Problem to work on: Set down each line of the material that follows, exactly, with no pictures.

Given data:
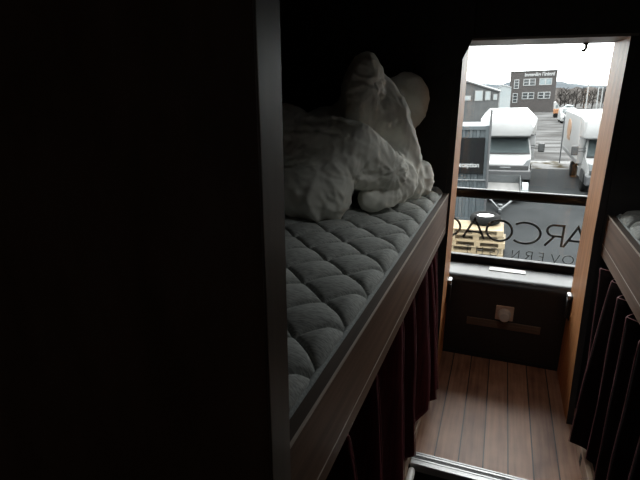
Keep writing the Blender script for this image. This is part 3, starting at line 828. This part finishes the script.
# pallets and tyre
def pallet(x, y, dz, label, rz=0.):
    t = outside('pallet', label, 'pallet', x, y, 'pine pallets', rz, dz)
    L, W = 1.25, .82
    for i in range(7):
        yy = -W / 2 + i * (W - .095) / 6
        bm = B(); box(bm, -L / 2, L / 2, yy, yy + .095, .122, .144); obj('top_board', bm, M['pallet'], t, **k)
    for xx in (-L / 2, -.07, L / 2 - .14):
        bm = B(); box(bm, xx, xx + .14, -W / 2, W / 2, .100, .122); obj('cross_board', bm, M['pallet'], t, **k)
        for yy in (-W / 2, -.05, W / 2 - .1):
            bm = B(); box(bm, xx, xx + .14, yy, yy + .10, .022, .10); obj('block', bm, M['pallet'], t, **k)
    for yy in (-W / 2, -.05, W / 2 - .1):
        bm = B(); box(bm, -L / 2, L / 2, yy, yy + .10, 0, .022); obj('bottom_board', bm, M['pallet'], t, **k)
names = ['lowest pine pallet of the stack below the tyre', 'second pine pallet from the ground in the stack below the tyre', 'third pine pallet from the ground in the stack below the tyre',
         'fourth pine pallet from the ground in the stack below the tyre', 'topmost pine pallet of the stack, directly under the tyre']
for i, nm in enumerate(names):
    pallet(-.30 + (.03, -.02, .05, .0, -.02)[i], 12.0 + (.0, .03, -.02, .02, .0)[i], .145 * i, nm, R((0, 1.2, -1, .6, -.5)[i]))
t = outside('tyre', 'dark tyre lying flat on top of the pine pallets', 'tyre', -.14, 12.25, dz=.727)
bm = B(); lathe(bm, [(.21, .02), (.30, 0), (.345, .03), (.365, .08), (.365, .15), (.345, .20), (.30, .23), (.21, .21), (.20, .12)], (0, 0, 0), 'z', 36)
obj('carcass', bm, M['tyre'], t, smooth=True, **k)
bm = B(); lathe(bm, [(.02, .10), (.08, .16), (.15, .13), (.205, .12), (.215, .20), (.235, .215), (.21, .19), (.02, .12)], (0, 0, 0), 'z', 30)
obj('rim', bm, M['alu_pale'], t, **k)['label'] = 'pale wheel rim'

# thin post on the verge
t = outside('sign_post', 'thin grey post standing on the frosty verge', 'post', 2.95, 27.2, dz=.12)
bm = B(); tube(bm, [(0, 0, 0), (0, 0, 2.45)], .028); obj('pole', bm, M['galv'], t, **k)
bm = B(); lathe(bm, [(.05, 2.45), (.05, 2.50)], (0, 0, 0)); obj('cap', bm, M['galv'], t, **k)

# brick office with a roof sign
t = outside('office_building', 'dark brick two storey office with white windows and a roof sign', 'building', 3.70, 80.0, None, R(-4))
W, Hh = 6.25, 5.72
hw = W / 2
bm = B(); box(bm, -hw, hw, 0, 11, 0, Hh); obj('wall', bm, M['brick'], t, **k)
bm = B(); box(bm, -hw - .05, hw + .05, -.05, 11, Hh, Hh + .14); obj('parapet', bm, M['brick'], t, **k)
def window(x0, x1, z0, z1, nx, nz, pale=False):
    bm = B(); fr = .10
    box(bm, x0, x1, -.06, -.002, z0, z0 + fr); box(bm, x0, x1, -.06, -.002, z1 - fr, z1)
    for i in range(nx + 1):
        xx = x0 + (x1 - x0 - fr) * i / nx; w = fr * (1.7 if nx == 2 and i == 1 else 1)
        box(bm, xx - (w - fr) / 2, xx + fr + (w - fr) / 2, -.058, -.002, z0, z1)
    for j in range(1, nz): zz = z0 + (z1 - z0) * j / nz; box(bm, x0, x1, -.056, -.002, zz - .035, zz + .035)
    f = obj('window', bm, M['white_frame'], t, **k)
    bm = B(); box(bm, x0 + .03, x1 - .03, -.03, -.001, z0 + .03, z1 - .03); obj('pane', bm, M['pane_pale'] if pale else M['pane_dark'], f, **k)
c24 = 1 / math.cos(R(24))
window(-2.55, -1.85, 3.40, 4.72, 1, 3); window(-2.60, -1.90, 1.42, 2.78, 1, 3)
window(-1.28, .38, 3.80, 4.76, 2, 2); window(.86, 2.55, 3.80, 4.76, 2, 1, True)
window(-1.32, .34, 1.90, 2.86, 2, 2); window(.82, 2.50, 1.90, 2.86, 2, 2)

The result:
Keep writing the Blender script for this image. This is part 3, starting at line 828. This part finishes the script.
# pallets and tyre
def pallet(x, y, dz, label, rz=0.):
    t = outside('pallet', label, 'pallet', x, y, 'pine pallets', rz, dz)
    L, W = 1.25, .82
    for i in range(7):
        yy = -W / 2 + i * (W - .095) / 6
        bm = B(); box(bm, -L / 2, L / 2, yy, yy + .095, .122, .144); obj('top_board', bm, M['pallet'], t, **k)
    for xx in (-L / 2, -.07, L / 2 - .14):
        bm = B(); box(bm, xx, xx + .14, -W / 2, W / 2, .100, .122); obj('cross_board', bm, M['pallet'], t, **k)
        for yy in (-W / 2, -.05, W / 2 - .1):
            bm = B(); box(bm, xx, xx + .14, yy, yy + .10, .022, .10); obj('block', bm, M['pallet'], t, **k)
    for yy in (-W / 2, -.05, W / 2 - .1):
        bm = B(); box(bm, -L / 2, L / 2, yy, yy + .10, 0, .022); obj('bottom_board', bm, M['pallet'], t, **k)
names = ['lowest pine pallet of the stack below the tyre', 'second pine pallet from the ground in the stack below the tyre', 'third pine pallet from the ground in the stack below the tyre',
         'fourth pine pallet from the ground in the stack below the tyre', 'topmost pine pallet of the stack, directly under the tyre']
for i, nm in enumerate(names):
    pallet(-.30 + (.03, -.02, .05, .0, -.02)[i], 12.0 + (.0, .03, -.02, .02, .0)[i], .145 * i, nm, R((0, 1.2, -1, .6, -.5)[i]))
t = outside('tyre', 'dark tyre lying flat on top of the pine pallets', 'tyre', -.14, 12.25, dz=.727)
bm = B(); lathe(bm, [(.21, .02), (.30, 0), (.345, .03), (.365, .08), (.365, .15), (.345, .20), (.30, .23), (.21, .21), (.20, .12)], (0, 0, 0), 'z', 36)
obj('carcass', bm, M['tyre'], t, smooth=True, **k)
bm = B(); lathe(bm, [(.02, .10), (.08, .16), (.15, .13), (.205, .12), (.215, .20), (.235, .215), (.21, .19), (.02, .12)], (0, 0, 0), 'z', 30)
obj('rim', bm, M['alu_pale'], t, **k)['label'] = 'pale wheel rim'

# thin post on the verge
t = outside('sign_post', 'thin grey post standing on the frosty verge', 'post', 2.95, 27.2, dz=.12)
bm = B(); tube(bm, [(0, 0, 0), (0, 0, 2.45)], .028); obj('pole', bm, M['galv'], t, **k)
bm = B(); lathe(bm, [(.05, 2.45), (.05, 2.50)], (0, 0, 0)); obj('cap', bm, M['galv'], t, **k)

# brick office with a roof sign
t = outside('office_building', 'dark brick two storey office with white windows and a roof sign', 'building', 3.70, 80.0, None, R(-4))
W, Hh = 6.25, 5.72
hw = W / 2
bm = B(); box(bm, -hw, hw, 0, 11, 0, Hh); obj('wall', bm, M['brick'], t, **k)
bm = B(); box(bm, -hw - .05, hw + .05, -.05, 11, Hh, Hh + .14); obj('parapet', bm, M['brick'], t, **k)
def window(x0, x1, z0, z1, nx, nz, pale=False):
    bm = B(); fr = .10
    box(bm, x0, x1, -.06, -.002, z0, z0 + fr); box(bm, x0, x1, -.06, -.002, z1 - fr, z1)
    for i in range(nx + 1):
        xx = x0 + (x1 - x0 - fr) * i / nx; w = fr * (1.7 if nx == 2 and i == 1 else 1)
        box(bm, xx - (w - fr) / 2, xx + fr + (w - fr) / 2, -.058, -.002, z0, z1)
    for j in range(1, nz): zz = z0 + (z1 - z0) * j / nz; box(bm, x0, x1, -.056, -.002, zz - .035, zz + .035)
    f = obj('window', bm, M['white_frame'], t, **k)
    bm = B(); box(bm, x0 + .03, x1 - .03, -.03, -.001, z0 + .03, z1 - .03); obj('pane', bm, M['pane_pale'] if pale else M['pane_dark'], f, **k)
c24 = 1 / math.cos(R(24))
window(-2.55, -1.85, 3.40, 4.72, 1, 3); window(-2.60, -1.90, 1.42, 2.78, 1, 3)
window(-1.28, .38, 3.80, 4.76, 2, 2); window(.86, 2.55, 3.80, 4.76, 2, 1, True)
window(-1.32, .34, 1.90, 2.86, 2, 2); window(.82, 2.50, 1.90, 2.86, 2, 2)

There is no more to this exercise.